Pictures aside, quote the whole listing exactly.

[DATASET EXCERPT]:
* * * * * * *

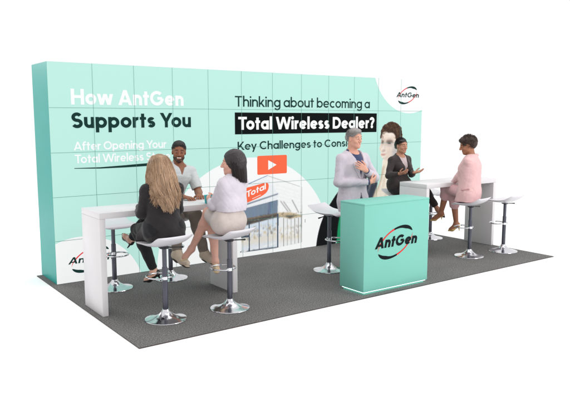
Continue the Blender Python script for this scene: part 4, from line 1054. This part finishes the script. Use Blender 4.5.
# --- woman with a black bob
def bob_woman():
    base = (1.128, -1.936); a = R(20); L = loc_of(base, a)
    J = dict(pel=L(.015, .008, .885), neck=L(.055, -.03, 1.30), head=L(.045, -.012, 1.458), shL=L(-.085, -.045, 1.25), shR=L(.185, .045, 1.25),
             elL=L(-.115, .10, 1.035), elR=L(.16, .20, 1.03), wrL=L(-.005, .36, 1.04), wrR=L(.12, .46, 1.035),
             hipL=L(-.062, -.006, .872), hipR=L(.082, .04, .872), knL=L(-.03, .36, .925), knR=L(.01, .37, .80),
             anL=L(-.13, .545, .535), toL=L(-.215, .575, .435), anR=L(.02, .315, .42), toR=L(.055, .35, .305))
    f, o = person(J, base, a, 'woman with black bob, pale lilac blouse and beige skirt seated in profile', skin('rosy', 224, 172, 154),
                  dict(L=(L(.18, .95, .1), L(.95, -.18, .1), (.5, .6, .4)), R=(L(-.1, .98, 0), L(-.95, -.1, .1), (.5, .6, .4))), look=L(-.80, .60, -.04))
    bk = hairm('black_bob', (46, 38, 40), .35, .34)
    f.faceparts(o, mat('lips_coral', lin(192, 92, 88), .4), M_['iris_dark'], bk)
    g = f.field(TORSO + ARMS, .2); f.torso(g, .018)
    for s in 'LR': f.arm(g, s, .017, end=.96, cuff=True)
    w = f.J['pel'] * .62 + f.J['neck'] * .38; g.cap(w - f.Rv * .04, w + f.Rv * .04, .122, k=.05); f.neck_hole(g, .050, up=.025)
    g.half(V(0, 0, .985), V(0, 0, -1)); g.noise(.0016, 40, 7, 12); g.folds(.0055, 30, 6, 12, (1, .4, .3)); wrap(f, o, 'blouse', g, cloth('lilac_white', 222, 214, 224, var=.05, rough=.7))
    g = f.field(TORSO + LEGS, .24); hl, hr = f.J['hipL'], f.J['hipR']
    wz = f.J['pel'] + f.U * .125; g.cap(hl, hr, .114, k=.06); g.cap(f.J['pel'], wz, .142, .122, .07, (f.F, 1.25), ends=2)
    for s in 'LR': h, kn = f.J['hip' + s], f.J['kn' + s]; g.cap(h, h + (kn - h) * .80, .105, .078, .07, ends=2)
    g.half(V(0, 0, .758), V(0, 0, -1)); g.noise(.002, 34, 6, 5); g.folds(.003, 30, 5, 5, (.7, .7, .3)); sk_ = wrap(f, o, 'skirt', g, cloth('beige', 212, 198, 192, var=.05))
    g = f.field(TORSO, .2); c = wz - f.U * .012; g.cap(c - f.U * .013, c + f.U * .013, .124, k=.01, flat=(f.F, 1.25), ends=3); wrap(f, o, 'waistband', g, cloth('beige_band', 196, 178, 168))
    nude = mat('nude_leather', lin(222, 196, 160), .35)
    for s in 'LR': link('shoe', f.pump(s, .075), nude, o)
    g = Field(f.H - .26, f.H + .22, .0045); f.hair_cap(g, .003); g.ell(f.hp(0, -.028, .0), (.088, .092, .115), f.M, k=.04)
    g.ell(f.hp(0, -.056, -.085), (.088, .062, .125), f.M, k=.04); g.half(f.hp(0, 0, -.185), -f.hu - f.hf * .25); f.hair_face_cut(g, .07, False)
    g.ell(f.hp(0, .133, -.08), (.10, .098, .135), f.M, .01, True); f.strands(g, .0016, 40); wrap(f, o, 'hair', g, bk)
    rs = np.random.RandomState(8); n = 2200; az = np.radians(rs.uniform(-110, 110, n)); sa, ca = np.sin(az), np.cos(az); fwd = np.clip(-ca, 0, 1)
    HP = lambda r, ff, u: f.H + f.hr * r[:, None] + f.hf * ff[:, None] + f.hu * u[:, None]
    o1 = np.ones(n); e = rs.normal(size=n) * .003
    P0 = HP(sa * .02 + rs.normal(size=n) * .004, -.012 - ca * .02 * rs.uniform(.1, 1.2, n), .122 * o1 + e); P1 = HP(sa * (.108 + e), -.02 - ca * .118, .075 * o1)
    P2 = HP(sa * (.100 + e), -.022 - ca * .112, -.07 * o1); P3 = HP(sa * (.086 + e * 2), -.042 - ca * .088 + fwd * .03, -.165 * o1 + rs.uniform(-.022, .012, n) - .02 * ca)
    link('hair_strands', strand_mesh(bez((P0, P1, P2, P3), np.linspace(0, 1, 14)), .0014, 6), tones('black_bob', (50, 42, 43), .35), o)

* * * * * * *

[OUTPUT FOR THIS TASK]:
Continue the Blender Python script for this scene: part 4, from line 1054. This part finishes the script. Use Blender 4.5.
# --- woman with a black bob
def bob_woman():
    base = (1.128, -1.936); a = R(20); L = loc_of(base, a)
    J = dict(pel=L(.015, .008, .885), neck=L(.055, -.03, 1.30), head=L(.045, -.012, 1.458), shL=L(-.085, -.045, 1.25), shR=L(.185, .045, 1.25),
             elL=L(-.115, .10, 1.035), elR=L(.16, .20, 1.03), wrL=L(-.005, .36, 1.04), wrR=L(.12, .46, 1.035),
             hipL=L(-.062, -.006, .872), hipR=L(.082, .04, .872), knL=L(-.03, .36, .925), knR=L(.01, .37, .80),
             anL=L(-.13, .545, .535), toL=L(-.215, .575, .435), anR=L(.02, .315, .42), toR=L(.055, .35, .305))
    f, o = person(J, base, a, 'woman with black bob, pale lilac blouse and beige skirt seated in profile', skin('rosy', 224, 172, 154),
                  dict(L=(L(.18, .95, .1), L(.95, -.18, .1), (.5, .6, .4)), R=(L(-.1, .98, 0), L(-.95, -.1, .1), (.5, .6, .4))), look=L(-.80, .60, -.04))
    bk = hairm('black_bob', (46, 38, 40), .35, .34)
    f.faceparts(o, mat('lips_coral', lin(192, 92, 88), .4), M_['iris_dark'], bk)
    g = f.field(TORSO + ARMS, .2); f.torso(g, .018)
    for s in 'LR': f.arm(g, s, .017, end=.96, cuff=True)
    w = f.J['pel'] * .62 + f.J['neck'] * .38; g.cap(w - f.Rv * .04, w + f.Rv * .04, .122, k=.05); f.neck_hole(g, .050, up=.025)
    g.half(V(0, 0, .985), V(0, 0, -1)); g.noise(.0016, 40, 7, 12); g.folds(.0055, 30, 6, 12, (1, .4, .3)); wrap(f, o, 'blouse', g, cloth('lilac_white', 222, 214, 224, var=.05, rough=.7))
    g = f.field(TORSO + LEGS, .24); hl, hr = f.J['hipL'], f.J['hipR']
    wz = f.J['pel'] + f.U * .125; g.cap(hl, hr, .114, k=.06); g.cap(f.J['pel'], wz, .142, .122, .07, (f.F, 1.25), ends=2)
    for s in 'LR': h, kn = f.J['hip' + s], f.J['kn' + s]; g.cap(h, h + (kn - h) * .80, .105, .078, .07, ends=2)
    g.half(V(0, 0, .758), V(0, 0, -1)); g.noise(.002, 34, 6, 5); g.folds(.003, 30, 5, 5, (.7, .7, .3)); sk_ = wrap(f, o, 'skirt', g, cloth('beige', 212, 198, 192, var=.05))
    g = f.field(TORSO, .2); c = wz - f.U * .012; g.cap(c - f.U * .013, c + f.U * .013, .124, k=.01, flat=(f.F, 1.25), ends=3); wrap(f, o, 'waistband', g, cloth('beige_band', 196, 178, 168))
    nude = mat('nude_leather', lin(222, 196, 160), .35)
    for s in 'LR': link('shoe', f.pump(s, .075), nude, o)
    g = Field(f.H - .26, f.H + .22, .0045); f.hair_cap(g, .003); g.ell(f.hp(0, -.028, .0), (.088, .092, .115), f.M, k=.04)
    g.ell(f.hp(0, -.056, -.085), (.088, .062, .125), f.M, k=.04); g.half(f.hp(0, 0, -.185), -f.hu - f.hf * .25); f.hair_face_cut(g, .07, False)
    g.ell(f.hp(0, .133, -.08), (.10, .098, .135), f.M, .01, True); f.strands(g, .0016, 40); wrap(f, o, 'hair', g, bk)
    rs = np.random.RandomState(8); n = 2200; az = np.radians(rs.uniform(-110, 110, n)); sa, ca = np.sin(az), np.cos(az); fwd = np.clip(-ca, 0, 1)
    HP = lambda r, ff, u: f.H + f.hr * r[:, None] + f.hf * ff[:, None] + f.hu * u[:, None]
    o1 = np.ones(n); e = rs.normal(size=n) * .003
    P0 = HP(sa * .02 + rs.normal(size=n) * .004, -.012 - ca * .02 * rs.uniform(.1, 1.2, n), .122 * o1 + e); P1 = HP(sa * (.108 + e), -.02 - ca * .118, .075 * o1)
    P2 = HP(sa * (.100 + e), -.022 - ca * .112, -.07 * o1); P3 = HP(sa * (.086 + e * 2), -.042 - ca * .088 + fwd * .03, -.165 * o1 + rs.uniform(-.022, .012, n) - .02 * ca)
    link('hair_strands', strand_mesh(bez((P0, P1, P2, P3), np.linspace(0, 1, 14)), .0014, 6), tones('black_bob', (50, 42, 43), .35), o)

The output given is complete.